━━ DATASET CONTENT ━━

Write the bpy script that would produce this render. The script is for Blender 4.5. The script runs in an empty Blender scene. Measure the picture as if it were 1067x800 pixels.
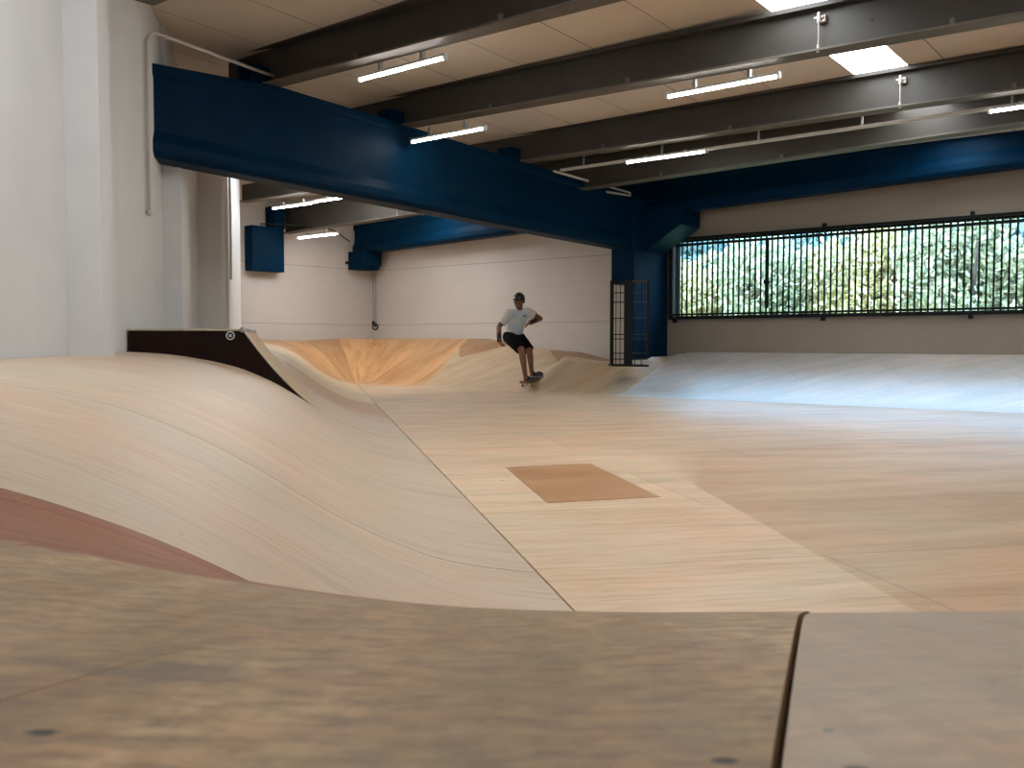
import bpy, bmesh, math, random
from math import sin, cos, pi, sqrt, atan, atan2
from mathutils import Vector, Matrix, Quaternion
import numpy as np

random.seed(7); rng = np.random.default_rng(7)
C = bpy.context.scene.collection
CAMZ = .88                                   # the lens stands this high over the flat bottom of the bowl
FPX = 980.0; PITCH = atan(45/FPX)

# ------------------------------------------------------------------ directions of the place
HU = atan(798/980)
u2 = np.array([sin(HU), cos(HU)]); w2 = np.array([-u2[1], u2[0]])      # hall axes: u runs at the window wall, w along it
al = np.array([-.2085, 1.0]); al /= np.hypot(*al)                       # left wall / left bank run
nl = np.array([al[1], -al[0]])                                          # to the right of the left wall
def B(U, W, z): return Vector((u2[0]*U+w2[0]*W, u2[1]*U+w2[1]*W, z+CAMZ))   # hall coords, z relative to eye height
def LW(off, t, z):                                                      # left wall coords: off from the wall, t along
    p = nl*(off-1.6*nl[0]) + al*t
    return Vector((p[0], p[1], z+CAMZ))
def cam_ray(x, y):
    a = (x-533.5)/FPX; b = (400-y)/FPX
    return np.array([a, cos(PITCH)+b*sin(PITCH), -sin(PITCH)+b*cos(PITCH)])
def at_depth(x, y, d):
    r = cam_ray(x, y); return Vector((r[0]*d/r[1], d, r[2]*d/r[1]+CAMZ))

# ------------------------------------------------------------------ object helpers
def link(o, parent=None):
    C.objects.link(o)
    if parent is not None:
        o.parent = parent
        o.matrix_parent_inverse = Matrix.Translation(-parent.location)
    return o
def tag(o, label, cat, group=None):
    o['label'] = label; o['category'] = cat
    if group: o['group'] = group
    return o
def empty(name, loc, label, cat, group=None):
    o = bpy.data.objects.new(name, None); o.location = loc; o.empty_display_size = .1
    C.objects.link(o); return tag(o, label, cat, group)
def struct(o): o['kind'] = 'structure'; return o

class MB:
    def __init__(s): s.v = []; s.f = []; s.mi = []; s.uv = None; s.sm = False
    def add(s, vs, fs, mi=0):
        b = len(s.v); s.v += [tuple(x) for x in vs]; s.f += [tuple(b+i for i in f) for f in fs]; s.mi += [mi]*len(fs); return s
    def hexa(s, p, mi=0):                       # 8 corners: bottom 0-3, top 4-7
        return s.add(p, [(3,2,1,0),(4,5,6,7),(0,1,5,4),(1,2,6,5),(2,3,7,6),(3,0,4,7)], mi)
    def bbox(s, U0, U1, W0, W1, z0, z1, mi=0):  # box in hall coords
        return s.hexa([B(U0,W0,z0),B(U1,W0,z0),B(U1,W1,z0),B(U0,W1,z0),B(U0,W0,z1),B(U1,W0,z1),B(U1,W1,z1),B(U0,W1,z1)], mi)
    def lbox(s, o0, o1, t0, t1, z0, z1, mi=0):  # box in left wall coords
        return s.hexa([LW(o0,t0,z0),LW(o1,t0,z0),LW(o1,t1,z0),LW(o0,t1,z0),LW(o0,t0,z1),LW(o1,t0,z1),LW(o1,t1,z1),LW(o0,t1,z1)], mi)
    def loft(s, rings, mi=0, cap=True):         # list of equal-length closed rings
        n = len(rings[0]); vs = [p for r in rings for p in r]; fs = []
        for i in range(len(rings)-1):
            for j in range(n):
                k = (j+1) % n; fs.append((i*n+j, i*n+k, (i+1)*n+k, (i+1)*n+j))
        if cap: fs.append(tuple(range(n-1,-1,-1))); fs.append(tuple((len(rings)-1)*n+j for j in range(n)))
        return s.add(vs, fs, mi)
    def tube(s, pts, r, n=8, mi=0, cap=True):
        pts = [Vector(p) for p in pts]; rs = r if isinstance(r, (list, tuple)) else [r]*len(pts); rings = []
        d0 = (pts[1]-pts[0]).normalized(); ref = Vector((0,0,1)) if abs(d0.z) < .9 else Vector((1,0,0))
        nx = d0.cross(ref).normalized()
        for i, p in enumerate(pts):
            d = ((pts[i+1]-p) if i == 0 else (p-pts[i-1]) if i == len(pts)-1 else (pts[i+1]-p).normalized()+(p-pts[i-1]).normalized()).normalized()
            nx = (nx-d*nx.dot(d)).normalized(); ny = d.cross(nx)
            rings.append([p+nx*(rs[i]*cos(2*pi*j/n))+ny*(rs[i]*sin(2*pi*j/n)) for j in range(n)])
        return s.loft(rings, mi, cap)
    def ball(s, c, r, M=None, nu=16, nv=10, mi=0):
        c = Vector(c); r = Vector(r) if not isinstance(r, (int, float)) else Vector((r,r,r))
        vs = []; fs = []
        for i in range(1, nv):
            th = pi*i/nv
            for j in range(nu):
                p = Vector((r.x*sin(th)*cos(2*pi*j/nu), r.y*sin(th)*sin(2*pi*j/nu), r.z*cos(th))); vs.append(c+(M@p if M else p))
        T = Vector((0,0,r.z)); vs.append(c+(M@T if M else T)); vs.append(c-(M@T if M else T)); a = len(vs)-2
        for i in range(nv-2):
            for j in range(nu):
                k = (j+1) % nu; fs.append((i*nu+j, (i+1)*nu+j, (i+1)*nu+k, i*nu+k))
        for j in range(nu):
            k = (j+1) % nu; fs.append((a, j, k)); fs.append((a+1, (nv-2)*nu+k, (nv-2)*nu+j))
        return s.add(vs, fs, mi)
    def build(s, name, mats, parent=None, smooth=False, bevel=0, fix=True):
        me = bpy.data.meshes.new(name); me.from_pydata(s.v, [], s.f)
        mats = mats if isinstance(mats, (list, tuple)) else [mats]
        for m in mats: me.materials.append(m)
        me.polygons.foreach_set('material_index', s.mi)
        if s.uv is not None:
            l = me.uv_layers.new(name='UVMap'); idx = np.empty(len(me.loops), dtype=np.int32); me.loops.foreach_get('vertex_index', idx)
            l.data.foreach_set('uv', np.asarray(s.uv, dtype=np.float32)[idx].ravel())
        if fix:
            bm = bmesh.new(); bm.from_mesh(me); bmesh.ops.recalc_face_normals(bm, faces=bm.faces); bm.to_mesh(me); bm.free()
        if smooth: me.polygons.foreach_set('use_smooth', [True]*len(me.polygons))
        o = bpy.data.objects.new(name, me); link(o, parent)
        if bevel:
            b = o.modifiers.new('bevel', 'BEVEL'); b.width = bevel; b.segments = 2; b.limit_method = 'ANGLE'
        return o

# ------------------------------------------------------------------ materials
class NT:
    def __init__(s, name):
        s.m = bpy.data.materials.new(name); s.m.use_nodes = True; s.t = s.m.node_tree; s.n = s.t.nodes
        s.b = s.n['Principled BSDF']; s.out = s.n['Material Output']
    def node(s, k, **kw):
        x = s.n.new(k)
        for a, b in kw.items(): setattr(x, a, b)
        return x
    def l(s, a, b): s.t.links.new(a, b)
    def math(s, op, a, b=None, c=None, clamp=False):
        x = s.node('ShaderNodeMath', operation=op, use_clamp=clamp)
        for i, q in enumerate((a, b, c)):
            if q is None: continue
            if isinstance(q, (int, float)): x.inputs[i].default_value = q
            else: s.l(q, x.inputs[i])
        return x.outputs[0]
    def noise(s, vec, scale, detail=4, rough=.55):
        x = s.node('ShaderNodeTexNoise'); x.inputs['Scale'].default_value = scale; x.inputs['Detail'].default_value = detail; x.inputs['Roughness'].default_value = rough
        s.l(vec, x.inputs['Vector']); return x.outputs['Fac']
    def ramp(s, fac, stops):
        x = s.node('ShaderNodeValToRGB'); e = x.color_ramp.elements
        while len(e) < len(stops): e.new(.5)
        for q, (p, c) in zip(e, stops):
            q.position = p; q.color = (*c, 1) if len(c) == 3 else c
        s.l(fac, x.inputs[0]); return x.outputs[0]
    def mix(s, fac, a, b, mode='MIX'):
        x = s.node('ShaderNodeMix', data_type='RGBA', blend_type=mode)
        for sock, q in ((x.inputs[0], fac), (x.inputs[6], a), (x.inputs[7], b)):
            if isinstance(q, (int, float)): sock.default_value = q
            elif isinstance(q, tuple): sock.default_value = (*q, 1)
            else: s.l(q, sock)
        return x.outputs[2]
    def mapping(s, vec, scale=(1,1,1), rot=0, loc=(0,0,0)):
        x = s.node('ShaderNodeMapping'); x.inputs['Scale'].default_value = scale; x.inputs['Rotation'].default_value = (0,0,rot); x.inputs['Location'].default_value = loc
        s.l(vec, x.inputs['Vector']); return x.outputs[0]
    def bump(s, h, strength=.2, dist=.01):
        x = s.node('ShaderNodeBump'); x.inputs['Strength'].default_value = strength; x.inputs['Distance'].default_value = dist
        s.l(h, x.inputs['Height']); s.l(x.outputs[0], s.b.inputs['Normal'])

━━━

OBJECTIVE. Output exactly the span of lines from the top of the listing through the line holding "FPX = 980.0; PITCH = atan(45/FPX)", and leave every picture out.

SOLUTION.
Write the bpy script that would produce this render. The script is for Blender 4.5. The script runs in an empty Blender scene. Measure the picture as if it were 1067x800 pixels.
import bpy, bmesh, math, random
from math import sin, cos, pi, sqrt, atan, atan2
from mathutils import Vector, Matrix, Quaternion
import numpy as np

random.seed(7); rng = np.random.default_rng(7)
C = bpy.context.scene.collection
CAMZ = .88                                   # the lens stands this high over the flat bottom of the bowl
FPX = 980.0; PITCH = atan(45/FPX)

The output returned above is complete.